Hopefully, the Board reached a positive decision. Dr. McKenna would be an excellent educational representative for Los Angeles children and parents. He has a super resume.

However, this article is not really about Dr. McKenna and the L.A. Unified Board. It is really about what seems to still be the problem with the L.A. Community College District Board. That agency still resists logical, progressive change. The board still refuses to abandon at-large voting, although it has been demonstrated over and over again that that anachronism is a hindrance to real democracy and political fair play.

The board’s authority to keep using at-large tactics comes from a state statue, which is very hard to change from the outside. A fair-minded political leader like new State Sen. Holly Mitchell would have to champion the cause and get legislation passed to repeal that statue, and here’s hoping she and her California Legislative Black Caucus members will do that. If you see her, ask her about it. It’s way past time to deep six the board’s obstreperous attitude about making that change.
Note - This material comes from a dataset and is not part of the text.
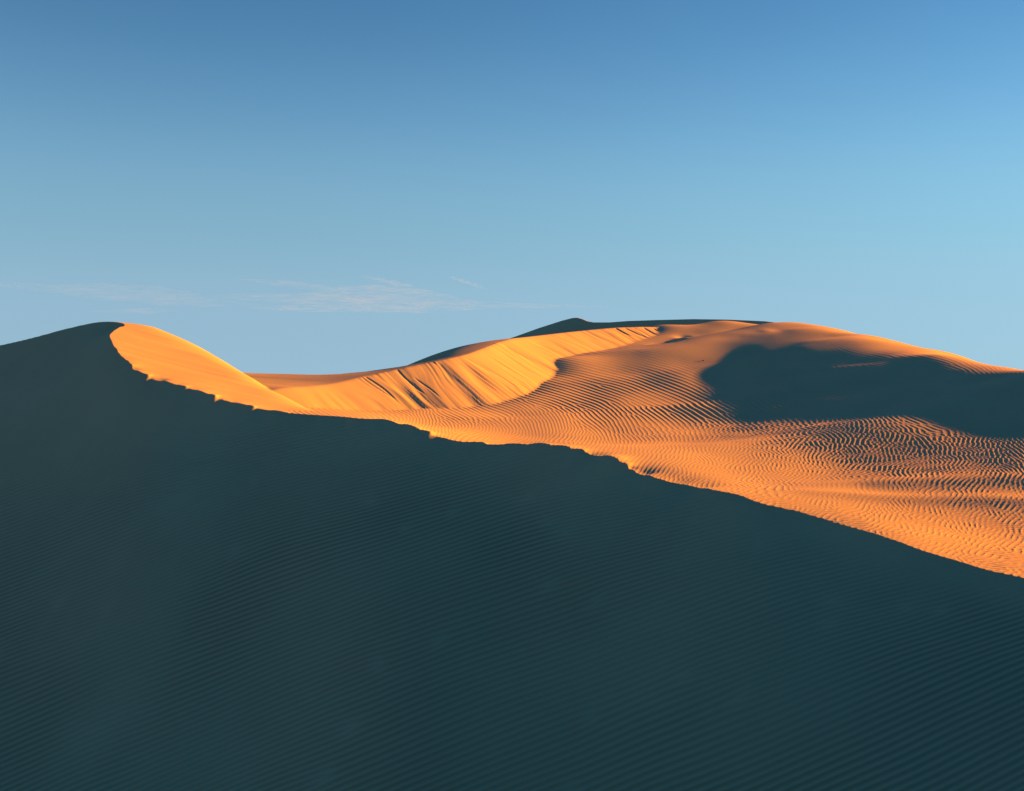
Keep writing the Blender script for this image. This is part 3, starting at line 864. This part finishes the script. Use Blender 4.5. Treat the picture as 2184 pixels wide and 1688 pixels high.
cl = cirrus('cirrus_cloud', [([(470, 592), (640, 609), (760, 627), (880, 642), (1000, 649), (1120, 652), (1340, 656)], 12), ([(430, 630), (700, 640), (900, 648), (1080, 650)], 20),
                             ([(795, 598), (850, 608), (905, 620)], 6.5), ([(765, 590), (835, 600)], 4), ([(690, 612), (860, 622), (1010, 642)], 10),
                             ([(480, 657), (800, 658), (1120, 656)], 8), ([(950, 588), (1045, 618)], 4)], cirrus_material('cirrus_ice', .00036))
tag(cl, 'brighter feathery streak of thin cirrus in the sky between the two dune tops', 'cloud')
cl = cirrus('cirrus_cloud', [([(-90, 597), (120, 617), (260, 628), (400, 640), (620, 655)], 17), ([(140, 604), (330, 619), (450, 633)], 8),
                             ([(190, 665), (390, 662)], 5)], cirrus_material('cirrus_veil', .00020))
tag(cl, 'faint veil of thin cirrus low in the sky above the left dune peak', 'cloud')

# ------------------------------------------------------------------ two dark specks of stone lying on the sand
def pebble(px, py, size, surf, label, seed):
    t = np.arange(12, 50, .02)
    X, Z = (px - CX) / F_PX, (CY - py) / F_PX
    d = surf(X * t, t) - Z * t
    tb = t[np.where(d >= 0)[0][0]]
    r = np.random.default_rng(seed)
    n1, n2 = 12, 8
    v, f = [(0, 0, -.6)], []
    for j in range(1, n2):
        ph = np.pi * j / n2 - np.pi / 2
        for i in range(n1):
            a = 2 * np.pi * i / n1
            k = 1 + .16 * np.sin(2 * a + seed) + .10 * np.sin(3 * a + 2 * ph + seed) + r.uniform(-.05, .05)
            v.append((1.25 * k * np.cos(a) * np.cos(ph), .95 * k * np.sin(a) * np.cos(ph), .65 * k * np.sin(ph)))
    v.append((0, 0, .6))
    for i in range(n1):
        i2 = (i + 1) % n1
        f.append((0, 1 + i2, 1 + i))
        for j in range(n2 - 2):
            a, b = 1 + j * n1, 1 + (j + 1) * n1
            f.append((a + i, a + i2, b + i2, b + i))
        f.append((len(v) - 1, 1 + (n2 - 2) * n1 + i, 1 + (n2 - 2) * n1 + i2))
    me = bpy.data.meshes.new('pebble')
    me.from_pydata([tuple(np.array(q) * size) for q in v], [], f)
    me.polygons.foreach_set('use_smooth', [True] * len(f))
    me.materials.append(stone)
    ob = bpy.data.objects.new('pebble', me)
    ob.location = (X * tb, tb, Z * tb + size * .3)
    ob.rotation_euler = (.2, .1, seed)
    col.objects.link(ob)
    tag(ob, label, 'stone')


stone = bpy.data.materials.new('dark_stone')
stone.use_nodes = True
nt = stone.node_tree
nz = nt.nodes.new('ShaderNodeTexNoise')
nz.inputs['Scale'].default_value = 60
cr = nt.nodes.new('ShaderNodeValToRGB')
cr.color_ramp.elements[0].color = (.02, .018, .016, 1)
cr.color_ramp.elements[1].color = (.06, .05, .045, 1)
nt.links.new(nz.outputs['Fac'], cr.inputs['Fac'])
nt.links.new(cr.outputs['Color'], nt.nodes['Principled BSDF'].inputs['Base Color'])
nt.nodes['Principled BSDF'].inputs['Roughness'].default_value = .8
pebble(1717, 1651, .016, s1_tps, 'small dark pebble on the shaded foreground ripples near the bottom edge', 1)
pebble(1500, 770, .030, lambda a, b: mid_surface(a, b, False)[0], 'tiny dark pebble on sunlit sand just left of the right-hand shadow', 2)

# ------------------------------------------------------------------ light, sky, camera
sun = bpy.data.lights.new('sun', 'SUN')
sun.energy = 4.15
sun.angle = math.radians(.6)
sun.color = (1.0, .192, .004)
so = bpy.data.objects.new('sun', sun)
col.objects.link(so)
from mathutils import Vector
L = Vector((math.cos(SUN_AZ) * math.cos(SUN_EL), math.sin(SUN_AZ) * math.cos(SUN_EL), math.sin(SUN_EL)))
so.rotation_euler = L.to_track_quat('Z', 'Y').to_euler()

SKY_TINT = (.148, .192, .184, 1)
w = bpy.data.worlds.new('World')
scene.world = w
w.use_nodes = True
nt = w.node_tree
bg = nt.nodes['Background']
sky = nt.nodes.new('ShaderNodeTexSky')
sky.sky_type = 'NISHITA'
sky.sun_disc = False
sky.sun_elevation = SUN_EL
sky.sun_rotation = math.pi / 2 - SUN_AZ
sky.altitude = 0
sky.air_density = 1.0
sky.dust_density = 0
sky.ozone_density = 4.8
# the haze layer lifts the pale horizon band: the sky is looked up by a remapped height
geo = nt.nodes.new('ShaderNodeTexCoord')
sep = nt.nodes.new('ShaderNodeSeparateXYZ')
fc = nt.nodes.new('ShaderNodeFloatCurve')
cmb = nt.nodes.new('ShaderNodeCombineXYZ')
cv = fc.mapping.curves[0]
knots = [(0, 3.4), (3, 4.0), (5, 4.5), (8.4, 5.7), (11, 7.3), (15, 11.8), (20, 18.3), (30, 28), (50, 49), (70, 70)]
cv.points[0].location = (0, math.tan(math.radians(3.4)))
cv.points[1].location = (1, 1)
for e0, e1 in knots[1:]:
    cv.points.new(math.sin(math.radians(e0)), min(1, math.tan(math.radians(e1)) * math.cos(math.radians(e0))))
for p_ in cv.points:
    p_.handle_type = 'AUTO_CLAMPED'
fc.mapping.update()
nt.links.new(geo.outputs['Generated'], sep.inputs[0])
nt.links.new(sep.outputs['Z'], fc.inputs['Value'])
nt.links.new(sep.outputs['X'], cmb.inputs['X'])
nt.links.new(sep.outputs['Y'], cmb.inputs['Y'])
nt.links.new(fc.outputs[0], cmb.inputs['Z'])
nrm = nt.nodes.new('ShaderNodeVectorMath')
nrm.operation = 'NORMALIZE'
nt.links.new(cmb.outputs[0], nrm.inputs[0])
nt.links.new(nrm.outputs[0], sky.inputs['Vector'])
tint = nt.nodes.new('ShaderNodeMix')
tint.data_type = 'RGBA'
tint.blend_type = 'MULTIPLY'
tint.inputs['Factor'].default_value = 1
tint.inputs['B'].default_value = SKY_TINT
nt.links.new(sky.outputs['Color'], tint.inputs['A'])
hz = nt.nodes.new('ShaderNodeFloatCurve')       # dust haze, thickest at the horizon
hc = hz.mapping.curves[0]
hc.points[0].location = (0, .62)
hc.points[1].location = (1, 0)
for e0, f_ in ((4, .56), (8, .34), (11, .24), (15, .11), (20, .02), (30, 0)):
    hc.points.new(math.sin(math.radians(e0)), f_)
for p_ in hc.points:
    p_.handle_type = 'AUTO_CLAMPED'
hz.mapping.update()
nt.links.new(sep.outputs['Z'], hz.inputs['Value'])
hm = nt.nodes.new('ShaderNodeMix')
hm.data_type = 'RGBA'
hm.inputs['B'].default_value = (.53, .735, 1.02, 1)
nt.links.new(hz.outputs[0], hm.inputs['Factor'])
nt.links.new(tint.outputs['Result'], hm.inputs['A'])
nt.links.new(hm.outputs['Result'], bg.inputs['Color'])
bg.inputs['Strength'].default_value = .05

cam = bpy.data.cameras.new('camera')
cam.sensor_width = 36
cam.lens = 36 * F_PX / 2184
cam.clip_end = 120000
co = bpy.data.objects.new('camera', cam)
co.rotation_euler = (math.pi / 2, 0, 0)
col.objects.link(co)
scene.camera = co

scene.view_settings.view_transform = 'Standard'
scene.view_settings.look = 'None'
scene.view_settings.exposure = 3.85
scene.view_settings.gamma = 1.0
To look at a persistent consequence of this bad board policy, consider L.A. Southwest College, which currently looks partially like an experimental yard for bomb explosions and not a thriving, healthy and renovated school in the modern age. In this convoluted scenario, what is striking, however, is that virtually no real construction work seems to be getting done, or at least not getting done at any deliberate speed, to repair or eliminate the stripped buildings, barricaded web netting and cracked concrete. This is supposed to be one of L.A.’s finest post-secondary schools, not a constant reminder of what parts of Harlem, U.S.A. looks like.

The Los Angeles Community College Board (LACCB) recently decided to pull the plug on all college renovations in progress under its authority. Three contractors were found to be allegedly fraudulent, so the board put all of its rebuilding contractors on pause.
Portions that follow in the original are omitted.